====== SUPPLIED MATERIAL

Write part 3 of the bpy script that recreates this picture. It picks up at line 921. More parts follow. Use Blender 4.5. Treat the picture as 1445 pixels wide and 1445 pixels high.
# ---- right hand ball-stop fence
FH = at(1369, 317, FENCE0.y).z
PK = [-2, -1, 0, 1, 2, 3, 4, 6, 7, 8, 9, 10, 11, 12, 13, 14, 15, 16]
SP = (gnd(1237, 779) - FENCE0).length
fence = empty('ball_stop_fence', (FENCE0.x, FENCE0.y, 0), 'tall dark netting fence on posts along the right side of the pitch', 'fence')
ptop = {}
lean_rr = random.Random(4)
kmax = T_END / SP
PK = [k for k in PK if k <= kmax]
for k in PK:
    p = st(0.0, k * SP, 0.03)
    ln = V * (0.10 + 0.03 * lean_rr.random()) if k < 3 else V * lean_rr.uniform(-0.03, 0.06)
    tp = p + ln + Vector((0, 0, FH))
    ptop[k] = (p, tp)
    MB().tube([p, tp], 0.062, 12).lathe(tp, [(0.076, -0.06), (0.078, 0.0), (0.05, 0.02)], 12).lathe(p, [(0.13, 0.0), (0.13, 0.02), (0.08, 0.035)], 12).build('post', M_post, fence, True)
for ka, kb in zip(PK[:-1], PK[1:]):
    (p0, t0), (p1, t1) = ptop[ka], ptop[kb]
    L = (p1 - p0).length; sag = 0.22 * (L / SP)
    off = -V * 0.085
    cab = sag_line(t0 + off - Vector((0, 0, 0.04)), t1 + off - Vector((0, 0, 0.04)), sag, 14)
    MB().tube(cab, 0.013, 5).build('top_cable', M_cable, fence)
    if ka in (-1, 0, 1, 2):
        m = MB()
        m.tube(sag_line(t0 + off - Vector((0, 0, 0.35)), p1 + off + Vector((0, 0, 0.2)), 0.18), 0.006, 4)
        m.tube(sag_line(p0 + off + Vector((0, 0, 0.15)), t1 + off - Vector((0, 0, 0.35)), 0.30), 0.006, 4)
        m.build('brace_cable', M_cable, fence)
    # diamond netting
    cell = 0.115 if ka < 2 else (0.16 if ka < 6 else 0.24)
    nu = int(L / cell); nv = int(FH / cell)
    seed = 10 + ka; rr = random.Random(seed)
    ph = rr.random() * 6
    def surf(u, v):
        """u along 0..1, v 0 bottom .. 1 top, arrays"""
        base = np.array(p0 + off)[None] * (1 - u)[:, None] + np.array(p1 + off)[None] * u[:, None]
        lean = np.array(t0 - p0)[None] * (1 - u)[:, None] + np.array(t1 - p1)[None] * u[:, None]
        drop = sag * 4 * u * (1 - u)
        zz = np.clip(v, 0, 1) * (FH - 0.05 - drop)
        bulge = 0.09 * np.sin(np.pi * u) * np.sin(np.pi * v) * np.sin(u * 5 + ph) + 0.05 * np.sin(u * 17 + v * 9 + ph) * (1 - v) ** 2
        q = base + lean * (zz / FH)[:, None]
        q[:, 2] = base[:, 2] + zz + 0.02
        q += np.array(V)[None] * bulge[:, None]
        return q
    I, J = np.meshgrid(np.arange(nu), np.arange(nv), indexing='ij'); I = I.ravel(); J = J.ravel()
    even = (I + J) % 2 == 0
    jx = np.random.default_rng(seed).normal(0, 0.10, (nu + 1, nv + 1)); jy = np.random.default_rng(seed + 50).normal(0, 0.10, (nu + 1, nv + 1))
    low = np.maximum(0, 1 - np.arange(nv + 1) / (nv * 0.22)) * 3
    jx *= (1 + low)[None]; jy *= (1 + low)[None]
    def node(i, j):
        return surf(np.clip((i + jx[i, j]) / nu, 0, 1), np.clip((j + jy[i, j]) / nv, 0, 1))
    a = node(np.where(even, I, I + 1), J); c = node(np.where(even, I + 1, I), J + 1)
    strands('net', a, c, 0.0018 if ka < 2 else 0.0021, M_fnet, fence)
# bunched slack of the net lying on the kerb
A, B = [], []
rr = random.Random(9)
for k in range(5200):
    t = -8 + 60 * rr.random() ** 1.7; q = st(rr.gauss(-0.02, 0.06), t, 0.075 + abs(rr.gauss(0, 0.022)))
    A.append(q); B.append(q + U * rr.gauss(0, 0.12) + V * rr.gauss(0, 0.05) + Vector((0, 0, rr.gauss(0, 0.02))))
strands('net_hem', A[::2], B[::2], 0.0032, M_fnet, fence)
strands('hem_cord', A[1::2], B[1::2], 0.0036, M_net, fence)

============

WORK TO BE COMPLETED ::
The lines above should be duplicated exactly.

RESULT ::
Write part 3 of the bpy script that recreates this picture. It picks up at line 921. More parts follow. Use Blender 4.5. Treat the picture as 1445 pixels wide and 1445 pixels high.
# ---- right hand ball-stop fence
FH = at(1369, 317, FENCE0.y).z
PK = [-2, -1, 0, 1, 2, 3, 4, 6, 7, 8, 9, 10, 11, 12, 13, 14, 15, 16]
SP = (gnd(1237, 779) - FENCE0).length
fence = empty('ball_stop_fence', (FENCE0.x, FENCE0.y, 0), 'tall dark netting fence on posts along the right side of the pitch', 'fence')
ptop = {}
lean_rr = random.Random(4)
kmax = T_END / SP
PK = [k for k in PK if k <= kmax]
for k in PK:
    p = st(0.0, k * SP, 0.03)
    ln = V * (0.10 + 0.03 * lean_rr.random()) if k < 3 else V * lean_rr.uniform(-0.03, 0.06)
    tp = p + ln + Vector((0, 0, FH))
    ptop[k] = (p, tp)
    MB().tube([p, tp], 0.062, 12).lathe(tp, [(0.076, -0.06), (0.078, 0.0), (0.05, 0.02)], 12).lathe(p, [(0.13, 0.0), (0.13, 0.02), (0.08, 0.035)], 12).build('post', M_post, fence, True)
for ka, kb in zip(PK[:-1], PK[1:]):
    (p0, t0), (p1, t1) = ptop[ka], ptop[kb]
    L = (p1 - p0).length; sag = 0.22 * (L / SP)
    off = -V * 0.085
    cab = sag_line(t0 + off - Vector((0, 0, 0.04)), t1 + off - Vector((0, 0, 0.04)), sag, 14)
    MB().tube(cab, 0.013, 5).build('top_cable', M_cable, fence)
    if ka in (-1, 0, 1, 2):
        m = MB()
        m.tube(sag_line(t0 + off - Vector((0, 0, 0.35)), p1 + off + Vector((0, 0, 0.2)), 0.18), 0.006, 4)
        m.tube(sag_line(p0 + off + Vector((0, 0, 0.15)), t1 + off - Vector((0, 0, 0.35)), 0.30), 0.006, 4)
        m.build('brace_cable', M_cable, fence)
    # diamond netting
    cell = 0.115 if ka < 2 else (0.16 if ka < 6 else 0.24)
    nu = int(L / cell); nv = int(FH / cell)
    seed = 10 + ka; rr = random.Random(seed)
    ph = rr.random() * 6
    def surf(u, v):
        """u along 0..1, v 0 bottom .. 1 top, arrays"""
        base = np.array(p0 + off)[None] * (1 - u)[:, None] + np.array(p1 + off)[None] * u[:, None]
        lean = np.array(t0 - p0)[None] * (1 - u)[:, None] + np.array(t1 - p1)[None] * u[:, None]
        drop = sag * 4 * u * (1 - u)
        zz = np.clip(v, 0, 1) * (FH - 0.05 - drop)
        bulge = 0.09 * np.sin(np.pi * u) * np.sin(np.pi * v) * np.sin(u * 5 + ph) + 0.05 * np.sin(u * 17 + v * 9 + ph) * (1 - v) ** 2
        q = base + lean * (zz / FH)[:, None]
        q[:, 2] = base[:, 2] + zz + 0.02
        q += np.array(V)[None] * bulge[:, None]
        return q
    I, J = np.meshgrid(np.arange(nu), np.arange(nv), indexing='ij'); I = I.ravel(); J = J.ravel()
    even = (I + J) % 2 == 0
    jx = np.random.default_rng(seed).normal(0, 0.10, (nu + 1, nv + 1)); jy = np.random.default_rng(seed + 50).normal(0, 0.10, (nu + 1, nv + 1))
    low = np.maximum(0, 1 - np.arange(nv + 1) / (nv * 0.22)) * 3
    jx *= (1 + low)[None]; jy *= (1 + low)[None]
    def node(i, j):
        return surf(np.clip((i + jx[i, j]) / nu, 0, 1), np.clip((j + jy[i, j]) / nv, 0, 1))
    a = node(np.where(even, I, I + 1), J); c = node(np.where(even, I + 1, I), J + 1)
    strands('net', a, c, 0.0018 if ka < 2 else 0.0021, M_fnet, fence)
# bunched slack of the net lying on the kerb
A, B = [], []
rr = random.Random(9)
for k in range(5200):
    t = -8 + 60 * rr.random() ** 1.7; q = st(rr.gauss(-0.02, 0.06), t, 0.075 + abs(rr.gauss(0, 0.022)))
    A.append(q); B.append(q + U * rr.gauss(0, 0.12) + V * rr.gauss(0, 0.05) + Vector((0, 0, rr.gauss(0, 0.02))))
strands('net_hem', A[::2], B[::2], 0.0032, M_fnet, fence)
strands('hem_cord', A[1::2], B[1::2], 0.0036, M_net, fence)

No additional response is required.